>> Begin

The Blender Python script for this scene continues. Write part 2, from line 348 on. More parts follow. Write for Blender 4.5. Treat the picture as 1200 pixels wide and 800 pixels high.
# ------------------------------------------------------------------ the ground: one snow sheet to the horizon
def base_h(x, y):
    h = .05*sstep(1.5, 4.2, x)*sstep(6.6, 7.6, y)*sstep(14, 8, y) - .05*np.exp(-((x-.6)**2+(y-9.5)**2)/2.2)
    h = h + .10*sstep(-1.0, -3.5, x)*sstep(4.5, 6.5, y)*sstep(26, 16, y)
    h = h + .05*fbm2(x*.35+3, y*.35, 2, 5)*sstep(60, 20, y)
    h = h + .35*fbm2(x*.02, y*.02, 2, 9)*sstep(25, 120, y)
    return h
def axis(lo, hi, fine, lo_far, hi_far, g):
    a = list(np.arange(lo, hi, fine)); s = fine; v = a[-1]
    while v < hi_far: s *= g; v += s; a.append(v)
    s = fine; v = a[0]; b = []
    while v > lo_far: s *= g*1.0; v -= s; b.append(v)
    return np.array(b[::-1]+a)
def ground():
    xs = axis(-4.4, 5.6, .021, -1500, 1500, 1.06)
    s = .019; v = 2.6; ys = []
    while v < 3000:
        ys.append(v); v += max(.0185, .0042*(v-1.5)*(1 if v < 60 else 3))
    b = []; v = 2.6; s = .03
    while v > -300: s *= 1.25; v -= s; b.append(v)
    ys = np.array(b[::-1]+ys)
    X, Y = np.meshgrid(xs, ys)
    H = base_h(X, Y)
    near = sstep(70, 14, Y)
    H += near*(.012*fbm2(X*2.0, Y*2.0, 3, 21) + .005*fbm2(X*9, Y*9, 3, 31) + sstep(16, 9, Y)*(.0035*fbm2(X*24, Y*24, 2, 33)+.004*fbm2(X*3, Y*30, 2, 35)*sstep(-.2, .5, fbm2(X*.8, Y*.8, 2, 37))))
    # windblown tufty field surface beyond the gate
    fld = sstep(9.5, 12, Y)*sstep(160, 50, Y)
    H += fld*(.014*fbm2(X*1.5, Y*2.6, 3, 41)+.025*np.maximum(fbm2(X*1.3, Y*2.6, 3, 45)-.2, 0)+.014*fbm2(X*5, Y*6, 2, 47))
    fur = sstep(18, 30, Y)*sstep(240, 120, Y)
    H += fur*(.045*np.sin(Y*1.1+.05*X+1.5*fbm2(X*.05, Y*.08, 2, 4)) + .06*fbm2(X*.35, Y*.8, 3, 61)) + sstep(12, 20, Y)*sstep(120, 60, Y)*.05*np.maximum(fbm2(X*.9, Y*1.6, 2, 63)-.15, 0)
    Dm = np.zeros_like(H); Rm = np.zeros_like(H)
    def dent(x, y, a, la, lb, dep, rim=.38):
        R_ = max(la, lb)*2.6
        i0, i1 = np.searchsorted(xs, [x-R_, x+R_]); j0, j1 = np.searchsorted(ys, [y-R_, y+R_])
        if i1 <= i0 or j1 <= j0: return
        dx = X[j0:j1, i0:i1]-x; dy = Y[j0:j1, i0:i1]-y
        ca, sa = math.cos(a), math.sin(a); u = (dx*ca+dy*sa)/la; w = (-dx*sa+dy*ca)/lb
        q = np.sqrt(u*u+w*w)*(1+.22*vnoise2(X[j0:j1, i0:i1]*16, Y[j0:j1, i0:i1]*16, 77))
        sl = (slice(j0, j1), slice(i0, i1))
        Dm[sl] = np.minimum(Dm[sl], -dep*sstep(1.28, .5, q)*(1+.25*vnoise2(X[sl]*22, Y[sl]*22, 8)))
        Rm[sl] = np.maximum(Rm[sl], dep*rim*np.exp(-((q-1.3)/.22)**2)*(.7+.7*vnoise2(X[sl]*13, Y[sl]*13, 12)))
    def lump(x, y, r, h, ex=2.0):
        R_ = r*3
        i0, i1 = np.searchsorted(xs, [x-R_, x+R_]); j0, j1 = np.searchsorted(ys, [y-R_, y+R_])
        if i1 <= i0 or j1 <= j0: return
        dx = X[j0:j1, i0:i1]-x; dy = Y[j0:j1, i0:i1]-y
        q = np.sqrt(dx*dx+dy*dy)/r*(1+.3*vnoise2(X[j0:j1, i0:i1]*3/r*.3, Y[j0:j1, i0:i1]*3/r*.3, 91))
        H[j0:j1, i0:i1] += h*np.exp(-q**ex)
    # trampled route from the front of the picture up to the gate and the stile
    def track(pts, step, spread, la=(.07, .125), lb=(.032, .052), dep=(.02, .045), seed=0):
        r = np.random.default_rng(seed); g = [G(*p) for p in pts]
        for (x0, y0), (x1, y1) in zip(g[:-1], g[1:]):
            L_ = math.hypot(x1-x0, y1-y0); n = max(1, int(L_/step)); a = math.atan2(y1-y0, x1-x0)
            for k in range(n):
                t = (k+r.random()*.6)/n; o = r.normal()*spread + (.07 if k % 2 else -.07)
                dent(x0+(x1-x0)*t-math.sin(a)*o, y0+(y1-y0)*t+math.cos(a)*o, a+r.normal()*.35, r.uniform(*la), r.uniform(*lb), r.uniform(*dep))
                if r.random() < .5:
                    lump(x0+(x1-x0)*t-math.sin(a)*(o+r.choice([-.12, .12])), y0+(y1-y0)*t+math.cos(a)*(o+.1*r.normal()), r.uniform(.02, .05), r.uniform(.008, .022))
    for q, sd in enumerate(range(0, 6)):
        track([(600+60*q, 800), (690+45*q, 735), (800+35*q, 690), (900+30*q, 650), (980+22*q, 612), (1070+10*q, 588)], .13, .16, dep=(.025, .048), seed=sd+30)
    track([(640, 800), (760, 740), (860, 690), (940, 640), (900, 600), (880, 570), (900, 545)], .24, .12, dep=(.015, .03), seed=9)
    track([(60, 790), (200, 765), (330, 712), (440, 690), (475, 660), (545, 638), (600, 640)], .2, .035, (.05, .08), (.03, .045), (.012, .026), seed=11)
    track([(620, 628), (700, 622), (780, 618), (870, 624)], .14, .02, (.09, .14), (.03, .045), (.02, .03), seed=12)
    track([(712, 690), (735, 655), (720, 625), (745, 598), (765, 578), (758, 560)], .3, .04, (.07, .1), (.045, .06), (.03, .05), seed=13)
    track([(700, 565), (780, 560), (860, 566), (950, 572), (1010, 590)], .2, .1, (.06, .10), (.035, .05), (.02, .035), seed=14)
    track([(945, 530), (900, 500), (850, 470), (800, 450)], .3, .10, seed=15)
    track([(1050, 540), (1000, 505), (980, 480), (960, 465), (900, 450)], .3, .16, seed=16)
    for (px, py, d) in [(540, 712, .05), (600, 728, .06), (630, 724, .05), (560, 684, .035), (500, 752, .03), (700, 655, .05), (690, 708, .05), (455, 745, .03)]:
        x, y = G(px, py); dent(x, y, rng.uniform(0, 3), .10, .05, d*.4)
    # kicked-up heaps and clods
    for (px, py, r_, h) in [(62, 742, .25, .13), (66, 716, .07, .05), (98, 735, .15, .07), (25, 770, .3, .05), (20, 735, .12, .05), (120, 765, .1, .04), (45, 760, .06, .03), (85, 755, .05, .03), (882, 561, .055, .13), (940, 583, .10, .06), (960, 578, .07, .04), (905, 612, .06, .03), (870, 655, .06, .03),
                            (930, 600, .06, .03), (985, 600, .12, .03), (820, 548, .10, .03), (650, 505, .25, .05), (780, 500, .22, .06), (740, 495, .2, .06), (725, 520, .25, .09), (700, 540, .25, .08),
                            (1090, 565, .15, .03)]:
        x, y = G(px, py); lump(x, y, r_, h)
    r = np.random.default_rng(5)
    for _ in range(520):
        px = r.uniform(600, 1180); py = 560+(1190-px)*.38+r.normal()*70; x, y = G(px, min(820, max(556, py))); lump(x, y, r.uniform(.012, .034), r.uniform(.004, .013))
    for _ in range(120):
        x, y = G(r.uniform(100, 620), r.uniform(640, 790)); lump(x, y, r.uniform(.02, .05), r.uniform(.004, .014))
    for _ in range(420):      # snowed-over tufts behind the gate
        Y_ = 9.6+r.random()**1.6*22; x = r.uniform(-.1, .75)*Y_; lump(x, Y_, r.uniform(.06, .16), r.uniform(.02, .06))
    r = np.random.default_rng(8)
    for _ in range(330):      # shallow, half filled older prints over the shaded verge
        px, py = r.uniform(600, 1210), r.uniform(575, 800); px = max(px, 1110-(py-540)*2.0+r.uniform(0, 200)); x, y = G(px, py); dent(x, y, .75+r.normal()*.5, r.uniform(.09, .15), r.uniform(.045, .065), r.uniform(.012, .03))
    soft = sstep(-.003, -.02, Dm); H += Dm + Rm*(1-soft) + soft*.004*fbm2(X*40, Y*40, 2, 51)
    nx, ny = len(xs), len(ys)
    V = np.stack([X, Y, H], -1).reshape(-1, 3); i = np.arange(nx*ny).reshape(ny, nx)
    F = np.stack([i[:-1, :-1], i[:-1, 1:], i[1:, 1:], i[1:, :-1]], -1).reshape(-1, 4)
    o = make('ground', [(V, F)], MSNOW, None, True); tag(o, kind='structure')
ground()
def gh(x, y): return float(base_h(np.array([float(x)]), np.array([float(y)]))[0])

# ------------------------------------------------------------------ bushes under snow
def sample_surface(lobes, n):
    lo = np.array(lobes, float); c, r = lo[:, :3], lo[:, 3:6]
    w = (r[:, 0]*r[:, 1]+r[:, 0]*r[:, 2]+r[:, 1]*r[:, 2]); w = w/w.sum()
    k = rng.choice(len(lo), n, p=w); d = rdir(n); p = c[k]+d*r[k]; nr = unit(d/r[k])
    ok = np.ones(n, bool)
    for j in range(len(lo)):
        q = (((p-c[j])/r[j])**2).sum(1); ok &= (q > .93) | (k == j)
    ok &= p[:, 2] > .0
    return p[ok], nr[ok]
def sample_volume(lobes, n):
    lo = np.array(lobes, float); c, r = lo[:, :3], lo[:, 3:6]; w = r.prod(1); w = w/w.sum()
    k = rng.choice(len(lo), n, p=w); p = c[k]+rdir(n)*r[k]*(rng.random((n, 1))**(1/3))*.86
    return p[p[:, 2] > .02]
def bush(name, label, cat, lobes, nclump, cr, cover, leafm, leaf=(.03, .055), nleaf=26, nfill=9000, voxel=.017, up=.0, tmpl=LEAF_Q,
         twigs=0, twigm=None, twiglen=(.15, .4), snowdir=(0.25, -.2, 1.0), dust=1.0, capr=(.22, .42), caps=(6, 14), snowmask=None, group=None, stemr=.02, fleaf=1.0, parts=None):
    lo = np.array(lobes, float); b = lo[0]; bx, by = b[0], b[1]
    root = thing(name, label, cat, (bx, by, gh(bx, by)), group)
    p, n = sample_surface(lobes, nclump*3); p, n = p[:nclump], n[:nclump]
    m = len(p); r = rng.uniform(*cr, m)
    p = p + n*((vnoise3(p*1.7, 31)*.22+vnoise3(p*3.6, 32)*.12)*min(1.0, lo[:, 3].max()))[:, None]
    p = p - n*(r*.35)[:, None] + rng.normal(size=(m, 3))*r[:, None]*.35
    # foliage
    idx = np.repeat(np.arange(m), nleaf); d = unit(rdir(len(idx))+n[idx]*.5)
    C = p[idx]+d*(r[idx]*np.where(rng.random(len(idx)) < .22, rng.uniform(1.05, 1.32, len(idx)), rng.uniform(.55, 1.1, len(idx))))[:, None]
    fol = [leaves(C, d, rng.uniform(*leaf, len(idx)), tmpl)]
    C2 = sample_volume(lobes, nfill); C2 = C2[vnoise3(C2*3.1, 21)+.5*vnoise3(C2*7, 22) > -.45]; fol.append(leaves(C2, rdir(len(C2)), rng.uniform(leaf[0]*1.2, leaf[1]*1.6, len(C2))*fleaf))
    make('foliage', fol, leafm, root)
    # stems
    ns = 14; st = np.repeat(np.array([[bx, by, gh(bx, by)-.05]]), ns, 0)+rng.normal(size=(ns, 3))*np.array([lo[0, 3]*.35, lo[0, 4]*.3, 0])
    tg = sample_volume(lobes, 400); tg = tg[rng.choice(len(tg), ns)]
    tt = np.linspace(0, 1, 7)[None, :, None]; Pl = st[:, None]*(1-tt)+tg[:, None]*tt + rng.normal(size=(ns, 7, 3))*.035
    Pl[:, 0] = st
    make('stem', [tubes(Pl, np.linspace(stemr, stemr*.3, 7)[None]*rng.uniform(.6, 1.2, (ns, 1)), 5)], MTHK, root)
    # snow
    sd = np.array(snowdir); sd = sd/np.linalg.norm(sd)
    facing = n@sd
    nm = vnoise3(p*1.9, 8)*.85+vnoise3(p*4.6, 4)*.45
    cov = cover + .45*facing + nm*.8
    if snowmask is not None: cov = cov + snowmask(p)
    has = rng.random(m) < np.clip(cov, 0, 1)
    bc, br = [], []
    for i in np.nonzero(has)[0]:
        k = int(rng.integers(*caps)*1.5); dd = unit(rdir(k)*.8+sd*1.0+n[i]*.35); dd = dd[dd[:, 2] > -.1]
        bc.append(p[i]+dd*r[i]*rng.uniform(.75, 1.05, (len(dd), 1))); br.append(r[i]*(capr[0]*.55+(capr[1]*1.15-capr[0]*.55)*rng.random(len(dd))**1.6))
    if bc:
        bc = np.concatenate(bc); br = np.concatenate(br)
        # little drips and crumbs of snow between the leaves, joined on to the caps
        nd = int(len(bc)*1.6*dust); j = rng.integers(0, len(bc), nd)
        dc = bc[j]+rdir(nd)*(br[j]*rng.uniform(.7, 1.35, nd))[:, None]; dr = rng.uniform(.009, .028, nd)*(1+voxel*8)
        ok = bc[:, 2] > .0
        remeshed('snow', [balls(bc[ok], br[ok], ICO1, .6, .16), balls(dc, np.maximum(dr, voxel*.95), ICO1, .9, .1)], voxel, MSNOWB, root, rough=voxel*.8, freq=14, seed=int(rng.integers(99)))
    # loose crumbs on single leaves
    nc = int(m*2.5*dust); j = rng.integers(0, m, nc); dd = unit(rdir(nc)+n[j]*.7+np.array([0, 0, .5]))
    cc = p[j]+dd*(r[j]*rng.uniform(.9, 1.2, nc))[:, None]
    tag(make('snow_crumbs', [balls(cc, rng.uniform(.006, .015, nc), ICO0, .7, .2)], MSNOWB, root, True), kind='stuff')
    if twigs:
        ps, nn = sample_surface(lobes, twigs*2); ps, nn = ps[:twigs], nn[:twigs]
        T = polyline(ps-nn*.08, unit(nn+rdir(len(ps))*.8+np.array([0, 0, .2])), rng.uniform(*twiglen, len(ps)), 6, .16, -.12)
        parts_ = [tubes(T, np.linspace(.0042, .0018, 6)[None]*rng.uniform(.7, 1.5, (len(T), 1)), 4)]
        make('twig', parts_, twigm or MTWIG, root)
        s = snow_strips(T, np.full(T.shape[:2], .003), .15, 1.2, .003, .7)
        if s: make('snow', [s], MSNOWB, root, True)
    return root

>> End

#### WHAT TO DO:
Your answer should be only the number of lines that hold the word "from".

#### TASK RESULT:
2